▶ SOURCE MATERIAL:
────────

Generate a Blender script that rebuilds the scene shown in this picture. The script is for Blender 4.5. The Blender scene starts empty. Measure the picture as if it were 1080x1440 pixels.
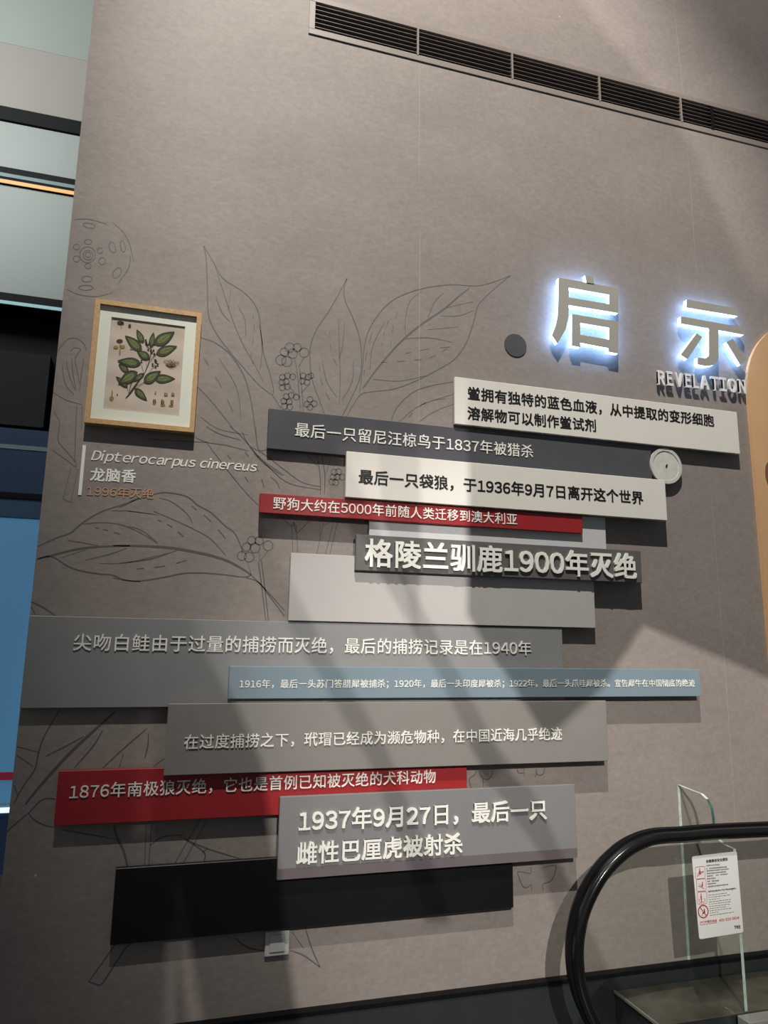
import bpy, bmesh, math, random
from mathutils import Vector, Matrix
from mathutils.geometry import tessellate_polygon
random.seed(7)
SC = bpy.context.scene
COL = SC.collection

# ------------------------------------------------------------------ camera
CAMP = Vector((0.0, -2.6, 1.5))
F_PX, YAW, PITCH, ROLL = 1011.1, math.radians(16.204), math.radians(10.738), math.radians(0.814)
fw = Vector((math.sin(YAW)*math.cos(PITCH), math.cos(YAW)*math.cos(PITCH), math.sin(PITCH)))
r0 = Vector((math.cos(YAW), -math.sin(YAW), 0.0)); u0 = r0.cross(fw)
RT = math.cos(ROLL)*r0 + math.sin(ROLL)*u0
UP = -math.sin(ROLL)*r0 + math.cos(ROLL)*u0
cam = bpy.data.cameras.new('camera'); cam.sensor_fit = 'VERTICAL'; cam.sensor_height = 36.0
cam.lens = F_PX*36.0/1440.0; cam.clip_start = 0.05; cam.clip_end = 100
camo = bpy.data.objects.new('camera', cam); COL.objects.link(camo)
camo.matrix_world = Matrix(((RT.x, UP.x, -fw.x, CAMP.x), (RT.y, UP.y, -fw.y, CAMP.y), (RT.z, UP.z, -fw.z, CAMP.z), (0, 0, 0, 1)))
SC.camera = camo

# ------------------------------------------------------------------ world and light
w = bpy.data.worlds.new('world'); SC.world = w; w.use_nodes = True
w.node_tree.nodes['Background'].inputs[0].default_value = (0.90, 0.96, 1.0, 1)
w.node_tree.nodes['Background'].inputs[1].default_value = 0.13
SC.view_settings.view_transform = 'Standard'; SC.view_settings.look = 'None'
SC.view_settings.exposure = 0.0; SC.view_settings.gamma = 1.0
SC.view_settings.use_curve_mapping = False

def spot(name, loc, target, energy, size, blend, radius, color=(1, 1, 1)):
    l = bpy.data.lights.new(name, 'SPOT'); l.energy = energy; l.spot_size = math.radians(size); l.spot_blend = blend
    l.shadow_soft_size = radius; l.color = color
    o = bpy.data.objects.new(name, l); COL.objects.link(o); o.location = loc
    o.rotation_euler = (Vector(target)-Vector(loc)).to_track_quat('-Z', 'Y').to_euler()
    return o
def area(name, loc, target, energy, sx, sy, color=(1, 1, 1)):
    l = bpy.data.lights.new(name, 'AREA'); l.shape = 'RECTANGLE'; l.size = sx; l.size_y = sy; l.energy = energy; l.color = color
    o = bpy.data.objects.new(name, l); COL.objects.link(o); o.location = loc
    o.rotation_euler = (Vector(target)-Vector(loc)).to_track_quat('-Z', 'Y').to_euler()
    return o
WARM = (1.0, 0.95, 0.885)
A_POS = (-0.2, -3.36, 7.7); B_POS = (0.25, -4.2, 2.9); C_POS = (1.2, -3.6, 6.6)
spot('ceiling_spotlight', A_POS, (1.08, 0, 3.5), 1900, 42.6, .74, 0.022, WARM)
spot('front_spotlight', B_POS, (1.85, 0, 0.8), 600, 49, 0.8, 0.008, (1, 0.95, 0.9))
spot('side_spotlight', C_POS, (2.8, 0, 4.2), 300, 66, 0.5, 0.02, (1, 0.94, 0.91))
area('atrium_fill_light', (-2.7, 0.35, 6.6), (-2.0, 3.0, 5.0), 122, 2.6, 1.6, (0.95, 1.0, 0.98))  # added fill to brighten the atrium bands, not a fixture of the place

# ------------------------------------------------------------------ helpers
def P(px, py, off=0.0):
    """photo pixel -> (x, z) on the plane y = -off"""
    d = RT*((px-540)/F_PX) - UP*((py-720)/F_PX) + fw
    t = (-off-CAMP.y)/d.y
    q = CAMP+d*t
    return (q.x, q.z)
def crop(ox, oy, s, pts, off=0.0):
    return [P(ox+x/s, oy+y/s, off) for x, y in pts]

def nodes(m):
    nt = m.node_tree; b = nt.nodes['Principled BSDF']; return nt, b
def mat(name, color, rough=0.5, metal=0.0, var=0.06, vscale=9.0, bump=0.0, bscale=120.0, emit=None, es=0.0, spec=0.5, coat=0.0):
    m = bpy.data.materials.new(name); m.use_nodes = True; nt, b = nodes(m)
    b.inputs['Roughness'].default_value = rough; b.inputs['Metallic'].default_value = metal
    b.inputs['Specular IOR Level'].default_value = spec; b.inputs['Coat Weight'].default_value = coat
    tc = nt.nodes.new('ShaderNodeTexCoord')
    n = nt.nodes.new('ShaderNodeTexNoise'); n.inputs['Scale'].default_value = vscale; n.inputs['Detail'].default_value = 5
    nt.links.new(tc.outputs['Object'], n.inputs['Vector'])
    r = nt.nodes.new('ShaderNodeValToRGB')
    r.color_ramp.elements[0].position = 0.3; r.color_ramp.elements[1].position = 0.7
    r.color_ramp.elements[0].color = tuple(c*(1-var) for c in color)+(1,)
    r.color_ramp.elements[1].color = tuple(min(1, c*(1+var)) for c in color)+(1,)
    nt.links.new(n.outputs['Fac'], r.inputs['Fac']); nt.links.new(r.outputs['Color'], b.inputs['Base Color'])
    if bump:
        n2 = nt.nodes.new('ShaderNodeTexNoise'); n2.inputs['Scale'].default_value = bscale; n2.inputs['Detail'].default_value = 4
        nt.links.new(tc.outputs['Object'], n2.inputs['Vector'])
        bp = nt.nodes.new('ShaderNodeBump'); bp.inputs['Strength'].default_value = bump; bp.inputs['Distance'].default_value = 0.002
        nt.links.new(n2.outputs['Fac'], bp.inputs['Height']); nt.links.new(bp.outputs['Normal'], b.inputs['Normal'])
    if emit:
        b.inputs['Emission Color'].default_value = tuple(emit)+(1,); b.inputs['Emission Strength'].default_value = es
    return m

def wall_material():
    m = bpy.data.materials.new('mauve_grey_plaster'); m.use_nodes = True; nt, b = nodes(m)
    L = nt.links.new; N = nt.nodes.new
    tc = N('ShaderNodeTexCoord'); mp = N('ShaderNodeMapping'); mp.inputs['Scale'].default_value = (1, 1, 1.5)
    L(tc.outputs['Object'], mp.inputs['Vector'])
    n1 = N('ShaderNodeTexNoise'); n1.inputs['Scale'].default_value = 2.2; n1.inputs['Detail'].default_value = 8; n1.inputs['Roughness'].default_value = 0.6
    n2 = N('ShaderNodeTexNoise'); n2.inputs['Scale'].default_value = 45; n2.inputs['Detail'].default_value = 6
    L(mp.outputs[0], n1.inputs['Vector']); L(mp.outputs[0], n2.inputs['Vector'])
    r1 = N('ShaderNodeValToRGB'); r1.color_ramp.elements[0].position = .3; r1.color_ramp.elements[1].position = .72
    r1.color_ramp.elements[0].color = (.268, .232, .21, 1); r1.color_ramp.elements[1].color = (.318, .276, .246, 1)
    L(n1.outputs['Fac'], r1.inputs['Fac'])
    r2 = N('ShaderNodeValToRGB'); r2.color_ramp.elements[0].position = .3; r2.color_ramp.elements[1].position = .7
    r2.color_ramp.elements[0].color = (.9, .9, .9, 1); r2.color_ramp.elements[1].color = (1.06, 1.06, 1.06, 1)
    L(n2.outputs['Fac'], r2.inputs['Fac'])
    mx = N('ShaderNodeMix'); mx.data_type = 'RGBA'; mx.blend_type = 'MULTIPLY'; mx.inputs['Factor'].default_value = 1
    L(r1.outputs[0], mx.inputs[6]); L(r2.outputs[0], mx.inputs[7])
    # pale chips scattered in the paint
    v = N('ShaderNodeTexVoronoi'); v.inputs['Scale'].default_value = 3.3; L(tc.outputs['Object'], v.inputs['Vector'])
    lt = N('ShaderNodeMath'); lt.operation = 'LESS_THAN'; lt.inputs[1].default_value = .014; L(v.outputs['Distance'], lt.inputs[0])
    mx2 = N('ShaderNodeMix'); mx2.data_type = 'RGBA'; L(lt.outputs[0], mx2.inputs['Factor'])
    L(mx.outputs[2], mx2.inputs[6]); mx2.inputs[7].default_value = (.5, .46, .42, 1)
    L(mx2.outputs[2], b.inputs['Base Color'])
    b.inputs['Roughness'].default_value = 0.62; b.inputs['Specular IOR Level'].default_value = .35
    n3 = N('ShaderNodeTexNoise'); n3.inputs['Scale'].default_value = 38; n3.inputs['Detail'].default_value = 7; n3.inputs['Roughness'].default_value = .62
    L(mp.outputs[0], n3.inputs['Vector'])
    n4 = N('ShaderNodeTexNoise'); n4.inputs['Scale'].default_value = 2.0; n4.inputs['Detail'].default_value = 2; L(mp.outputs[0], n4.inputs['Vector'])
    bp = N('ShaderNodeBump'); bp.inputs['Strength'].default_value = .3; bp.inputs['Distance'].default_value = .003
    bp2 = N('ShaderNodeBump'); bp2.inputs['Strength'].default_value = .3; bp2.inputs['Distance'].default_value = .012
    L(n3.outputs['Fac'], bp.inputs['Height']); L(n4.outputs['Fac'], bp2.inputs['Height'])
    L(bp2.outputs['Normal'], bp.inputs['Normal']); L(bp.outputs['Normal'], b.inputs['Normal'])
    return m

def wood_material():
    m = bpy.data.materials.new('light_oak'); m.use_nodes = True; nt, b = nodes(m); L = nt.links.new; N = nt.nodes.new
    tc = N('ShaderNodeTexCoord'); n = N('ShaderNodeTexNoise'); n.inputs['Scale'].default_value = 60; n.inputs['Detail'].default_value = 6
    n.inputs['Distortion'].default_value = 2; L(tc.outputs['Object'], n.inputs['Vector'])
    r = N('ShaderNodeValToRGB'); r.color_ramp.elements[0].position = .35; r.color_ramp.elements[1].position = .65
    r.color_ramp.elements[0].color = (.50, .30, .135, 1); r.color_ramp.elements[1].color = (.62, .40, .19, 1)
    L(n.outputs['Fac'], r.inputs['Fac']); L(r.outputs[0], b.inputs['Base Color']); b.inputs['Roughness'].default_value = .5
    return m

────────

▶ WHAT YOU WILL DO: Repeat the lines of the listing above verbatim, beginning at its first line and ending at the line containing "SC.view_settings.use_curve_mapping = False", which is included. Omit pictures.

▶ COMPLETE ANSWER:
Generate a Blender script that rebuilds the scene shown in this picture. The script is for Blender 4.5. The Blender scene starts empty. Measure the picture as if it were 1080x1440 pixels.
import bpy, bmesh, math, random
from mathutils import Vector, Matrix
from mathutils.geometry import tessellate_polygon
random.seed(7)
SC = bpy.context.scene
COL = SC.collection

# ------------------------------------------------------------------ camera
CAMP = Vector((0.0, -2.6, 1.5))
F_PX, YAW, PITCH, ROLL = 1011.1, math.radians(16.204), math.radians(10.738), math.radians(0.814)
fw = Vector((math.sin(YAW)*math.cos(PITCH), math.cos(YAW)*math.cos(PITCH), math.sin(PITCH)))
r0 = Vector((math.cos(YAW), -math.sin(YAW), 0.0)); u0 = r0.cross(fw)
RT = math.cos(ROLL)*r0 + math.sin(ROLL)*u0
UP = -math.sin(ROLL)*r0 + math.cos(ROLL)*u0
cam = bpy.data.cameras.new('camera'); cam.sensor_fit = 'VERTICAL'; cam.sensor_height = 36.0
cam.lens = F_PX*36.0/1440.0; cam.clip_start = 0.05; cam.clip_end = 100
camo = bpy.data.objects.new('camera', cam); COL.objects.link(camo)
camo.matrix_world = Matrix(((RT.x, UP.x, -fw.x, CAMP.x), (RT.y, UP.y, -fw.y, CAMP.y), (RT.z, UP.z, -fw.z, CAMP.z), (0, 0, 0, 1)))
SC.camera = camo

# ------------------------------------------------------------------ world and light
w = bpy.data.worlds.new('world'); SC.world = w; w.use_nodes = True
w.node_tree.nodes['Background'].inputs[0].default_value = (0.90, 0.96, 1.0, 1)
w.node_tree.nodes['Background'].inputs[1].default_value = 0.13
SC.view_settings.view_transform = 'Standard'; SC.view_settings.look = 'None'
SC.view_settings.exposure = 0.0; SC.view_settings.gamma = 1.0
SC.view_settings.use_curve_mapping = False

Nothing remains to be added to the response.